*Task statement*. Print the data exactly, leaving nothing out.

*Given information*.
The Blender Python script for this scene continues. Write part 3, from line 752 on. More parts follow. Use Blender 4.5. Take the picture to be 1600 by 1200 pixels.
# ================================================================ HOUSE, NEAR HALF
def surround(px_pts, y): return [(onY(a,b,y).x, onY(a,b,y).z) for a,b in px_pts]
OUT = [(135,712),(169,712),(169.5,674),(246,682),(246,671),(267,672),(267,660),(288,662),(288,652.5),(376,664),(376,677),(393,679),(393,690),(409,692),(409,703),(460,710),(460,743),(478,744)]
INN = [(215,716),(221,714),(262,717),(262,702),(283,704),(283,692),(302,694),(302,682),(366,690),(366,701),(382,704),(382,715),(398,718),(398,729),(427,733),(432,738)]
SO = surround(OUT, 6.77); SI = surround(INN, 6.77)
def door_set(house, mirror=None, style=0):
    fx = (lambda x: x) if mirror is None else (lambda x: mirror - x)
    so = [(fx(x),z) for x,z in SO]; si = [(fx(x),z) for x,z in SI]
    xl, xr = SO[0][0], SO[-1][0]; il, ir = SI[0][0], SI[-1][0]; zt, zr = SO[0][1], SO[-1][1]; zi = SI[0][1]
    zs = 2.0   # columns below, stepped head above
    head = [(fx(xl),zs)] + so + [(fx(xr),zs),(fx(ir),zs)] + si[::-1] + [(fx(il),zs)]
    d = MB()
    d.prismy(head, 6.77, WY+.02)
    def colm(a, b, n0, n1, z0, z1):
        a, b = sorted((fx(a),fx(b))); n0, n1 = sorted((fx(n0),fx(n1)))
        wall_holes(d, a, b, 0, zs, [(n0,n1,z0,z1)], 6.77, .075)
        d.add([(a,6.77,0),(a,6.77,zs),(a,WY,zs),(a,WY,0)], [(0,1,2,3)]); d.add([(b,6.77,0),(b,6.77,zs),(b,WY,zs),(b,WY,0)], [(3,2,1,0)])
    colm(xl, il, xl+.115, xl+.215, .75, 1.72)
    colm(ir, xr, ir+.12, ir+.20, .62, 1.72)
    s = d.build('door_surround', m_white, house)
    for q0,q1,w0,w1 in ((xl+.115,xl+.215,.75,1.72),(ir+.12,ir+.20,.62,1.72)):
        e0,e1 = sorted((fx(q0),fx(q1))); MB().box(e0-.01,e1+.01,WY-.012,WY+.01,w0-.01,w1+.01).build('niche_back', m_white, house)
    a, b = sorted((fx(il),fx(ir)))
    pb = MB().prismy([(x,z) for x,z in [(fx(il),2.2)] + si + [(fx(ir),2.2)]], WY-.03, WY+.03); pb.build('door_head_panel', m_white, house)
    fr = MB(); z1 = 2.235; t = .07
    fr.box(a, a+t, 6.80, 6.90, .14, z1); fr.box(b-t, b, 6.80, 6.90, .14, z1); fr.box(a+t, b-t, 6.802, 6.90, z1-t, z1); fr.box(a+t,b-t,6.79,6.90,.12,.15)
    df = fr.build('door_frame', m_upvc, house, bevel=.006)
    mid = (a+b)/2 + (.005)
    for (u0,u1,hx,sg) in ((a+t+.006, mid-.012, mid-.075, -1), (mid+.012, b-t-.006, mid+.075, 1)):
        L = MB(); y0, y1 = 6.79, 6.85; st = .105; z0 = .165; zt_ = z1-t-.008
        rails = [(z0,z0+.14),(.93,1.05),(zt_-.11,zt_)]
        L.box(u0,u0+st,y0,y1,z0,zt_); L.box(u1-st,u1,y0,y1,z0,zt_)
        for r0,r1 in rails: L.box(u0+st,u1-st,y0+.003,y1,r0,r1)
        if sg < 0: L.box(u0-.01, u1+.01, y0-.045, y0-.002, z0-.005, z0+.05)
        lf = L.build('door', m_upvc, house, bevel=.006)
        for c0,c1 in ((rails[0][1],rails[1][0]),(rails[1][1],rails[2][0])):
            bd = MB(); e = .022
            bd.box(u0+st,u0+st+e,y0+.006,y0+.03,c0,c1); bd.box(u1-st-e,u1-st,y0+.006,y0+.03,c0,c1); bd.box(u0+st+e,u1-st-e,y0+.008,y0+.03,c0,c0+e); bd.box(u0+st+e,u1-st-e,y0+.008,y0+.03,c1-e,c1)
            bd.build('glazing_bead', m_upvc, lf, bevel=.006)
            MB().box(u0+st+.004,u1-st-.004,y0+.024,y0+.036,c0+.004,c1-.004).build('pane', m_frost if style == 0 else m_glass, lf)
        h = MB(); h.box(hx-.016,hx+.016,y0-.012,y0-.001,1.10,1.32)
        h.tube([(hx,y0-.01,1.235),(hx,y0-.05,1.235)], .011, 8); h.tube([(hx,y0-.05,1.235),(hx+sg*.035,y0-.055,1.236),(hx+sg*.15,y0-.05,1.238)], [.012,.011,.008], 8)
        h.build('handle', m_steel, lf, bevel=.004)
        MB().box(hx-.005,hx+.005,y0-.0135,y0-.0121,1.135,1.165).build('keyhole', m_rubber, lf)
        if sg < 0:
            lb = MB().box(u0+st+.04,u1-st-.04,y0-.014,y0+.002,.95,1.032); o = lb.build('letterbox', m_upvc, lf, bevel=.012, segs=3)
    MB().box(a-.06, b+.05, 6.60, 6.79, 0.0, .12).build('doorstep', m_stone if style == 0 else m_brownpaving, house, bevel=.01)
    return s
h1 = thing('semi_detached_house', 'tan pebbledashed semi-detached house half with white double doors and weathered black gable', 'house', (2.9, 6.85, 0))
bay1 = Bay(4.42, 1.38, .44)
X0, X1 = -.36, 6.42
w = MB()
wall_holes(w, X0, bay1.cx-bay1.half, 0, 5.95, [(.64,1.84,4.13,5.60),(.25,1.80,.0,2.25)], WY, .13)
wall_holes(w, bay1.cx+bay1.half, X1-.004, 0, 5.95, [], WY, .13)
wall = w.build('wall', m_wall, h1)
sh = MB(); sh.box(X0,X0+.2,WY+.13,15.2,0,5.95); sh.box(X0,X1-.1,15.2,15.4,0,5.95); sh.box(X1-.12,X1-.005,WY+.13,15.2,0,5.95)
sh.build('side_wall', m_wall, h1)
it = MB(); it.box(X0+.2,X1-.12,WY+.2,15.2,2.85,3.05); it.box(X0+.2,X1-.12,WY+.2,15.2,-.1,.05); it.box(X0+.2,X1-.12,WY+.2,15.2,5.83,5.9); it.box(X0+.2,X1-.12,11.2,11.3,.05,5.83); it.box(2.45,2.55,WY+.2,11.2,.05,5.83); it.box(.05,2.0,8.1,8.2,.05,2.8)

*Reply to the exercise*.
The Blender Python script for this scene continues. Write part 3, from line 752 on. More parts follow. Use Blender 4.5. Take the picture to be 1600 by 1200 pixels.
# ================================================================ HOUSE, NEAR HALF
def surround(px_pts, y): return [(onY(a,b,y).x, onY(a,b,y).z) for a,b in px_pts]
OUT = [(135,712),(169,712),(169.5,674),(246,682),(246,671),(267,672),(267,660),(288,662),(288,652.5),(376,664),(376,677),(393,679),(393,690),(409,692),(409,703),(460,710),(460,743),(478,744)]
INN = [(215,716),(221,714),(262,717),(262,702),(283,704),(283,692),(302,694),(302,682),(366,690),(366,701),(382,704),(382,715),(398,718),(398,729),(427,733),(432,738)]
SO = surround(OUT, 6.77); SI = surround(INN, 6.77)
def door_set(house, mirror=None, style=0):
    fx = (lambda x: x) if mirror is None else (lambda x: mirror - x)
    so = [(fx(x),z) for x,z in SO]; si = [(fx(x),z) for x,z in SI]
    xl, xr = SO[0][0], SO[-1][0]; il, ir = SI[0][0], SI[-1][0]; zt, zr = SO[0][1], SO[-1][1]; zi = SI[0][1]
    zs = 2.0   # columns below, stepped head above
    head = [(fx(xl),zs)] + so + [(fx(xr),zs),(fx(ir),zs)] + si[::-1] + [(fx(il),zs)]
    d = MB()
    d.prismy(head, 6.77, WY+.02)
    def colm(a, b, n0, n1, z0, z1):
        a, b = sorted((fx(a),fx(b))); n0, n1 = sorted((fx(n0),fx(n1)))
        wall_holes(d, a, b, 0, zs, [(n0,n1,z0,z1)], 6.77, .075)
        d.add([(a,6.77,0),(a,6.77,zs),(a,WY,zs),(a,WY,0)], [(0,1,2,3)]); d.add([(b,6.77,0),(b,6.77,zs),(b,WY,zs),(b,WY,0)], [(3,2,1,0)])
    colm(xl, il, xl+.115, xl+.215, .75, 1.72)
    colm(ir, xr, ir+.12, ir+.20, .62, 1.72)
    s = d.build('door_surround', m_white, house)
    for q0,q1,w0,w1 in ((xl+.115,xl+.215,.75,1.72),(ir+.12,ir+.20,.62,1.72)):
        e0,e1 = sorted((fx(q0),fx(q1))); MB().box(e0-.01,e1+.01,WY-.012,WY+.01,w0-.01,w1+.01).build('niche_back', m_white, house)
    a, b = sorted((fx(il),fx(ir)))
    pb = MB().prismy([(x,z) for x,z in [(fx(il),2.2)] + si + [(fx(ir),2.2)]], WY-.03, WY+.03); pb.build('door_head_panel', m_white, house)
    fr = MB(); z1 = 2.235; t = .07
    fr.box(a, a+t, 6.80, 6.90, .14, z1); fr.box(b-t, b, 6.80, 6.90, .14, z1); fr.box(a+t, b-t, 6.802, 6.90, z1-t, z1); fr.box(a+t,b-t,6.79,6.90,.12,.15)
    df = fr.build('door_frame', m_upvc, house, bevel=.006)
    mid = (a+b)/2 + (.005)
    for (u0,u1,hx,sg) in ((a+t+.006, mid-.012, mid-.075, -1), (mid+.012, b-t-.006, mid+.075, 1)):
        L = MB(); y0, y1 = 6.79, 6.85; st = .105; z0 = .165; zt_ = z1-t-.008
        rails = [(z0,z0+.14),(.93,1.05),(zt_-.11,zt_)]
        L.box(u0,u0+st,y0,y1,z0,zt_); L.box(u1-st,u1,y0,y1,z0,zt_)
        for r0,r1 in rails: L.box(u0+st,u1-st,y0+.003,y1,r0,r1)
        if sg < 0: L.box(u0-.01, u1+.01, y0-.045, y0-.002, z0-.005, z0+.05)
        lf = L.build('door', m_upvc, house, bevel=.006)
        for c0,c1 in ((rails[0][1],rails[1][0]),(rails[1][1],rails[2][0])):
            bd = MB(); e = .022
            bd.box(u0+st,u0+st+e,y0+.006,y0+.03,c0,c1); bd.box(u1-st-e,u1-st,y0+.006,y0+.03,c0,c1); bd.box(u0+st+e,u1-st-e,y0+.008,y0+.03,c0,c0+e); bd.box(u0+st+e,u1-st-e,y0+.008,y0+.03,c1-e,c1)
            bd.build('glazing_bead', m_upvc, lf, bevel=.006)
            MB().box(u0+st+.004,u1-st-.004,y0+.024,y0+.036,c0+.004,c1-.004).build('pane', m_frost if style == 0 else m_glass, lf)
        h = MB(); h.box(hx-.016,hx+.016,y0-.012,y0-.001,1.10,1.32)
        h.tube([(hx,y0-.01,1.235),(hx,y0-.05,1.235)], .011, 8); h.tube([(hx,y0-.05,1.235),(hx+sg*.035,y0-.055,1.236),(hx+sg*.15,y0-.05,1.238)], [.012,.011,.008], 8)
        h.build('handle', m_steel, lf, bevel=.004)
        MB().box(hx-.005,hx+.005,y0-.0135,y0-.0121,1.135,1.165).build('keyhole', m_rubber, lf)
        if sg < 0:
            lb = MB().box(u0+st+.04,u1-st-.04,y0-.014,y0+.002,.95,1.032); o = lb.build('letterbox', m_upvc, lf, bevel=.012, segs=3)
    MB().box(a-.06, b+.05, 6.60, 6.79, 0.0, .12).build('doorstep', m_stone if style == 0 else m_brownpaving, house, bevel=.01)
    return s
h1 = thing('semi_detached_house', 'tan pebbledashed semi-detached house half with white double doors and weathered black gable', 'house', (2.9, 6.85, 0))
bay1 = Bay(4.42, 1.38, .44)
X0, X1 = -.36, 6.42
w = MB()
wall_holes(w, X0, bay1.cx-bay1.half, 0, 5.95, [(.64,1.84,4.13,5.60),(.25,1.80,.0,2.25)], WY, .13)
wall_holes(w, bay1.cx+bay1.half, X1-.004, 0, 5.95, [], WY, .13)
wall = w.build('wall', m_wall, h1)
sh = MB(); sh.box(X0,X0+.2,WY+.13,15.2,0,5.95); sh.box(X0,X1-.1,15.2,15.4,0,5.95); sh.box(X1-.12,X1-.005,WY+.13,15.2,0,5.95)
sh.build('side_wall', m_wall, h1)
it = MB(); it.box(X0+.2,X1-.12,WY+.2,15.2,2.85,3.05); it.box(X0+.2,X1-.12,WY+.2,15.2,-.1,.05); it.box(X0+.2,X1-.12,WY+.2,15.2,5.83,5.9); it.box(X0+.2,X1-.12,11.2,11.3,.05,5.83); it.box(2.45,2.55,WY+.2,11.2,.05,5.83); it.box(.05,2.0,8.1,8.2,.05,2.8)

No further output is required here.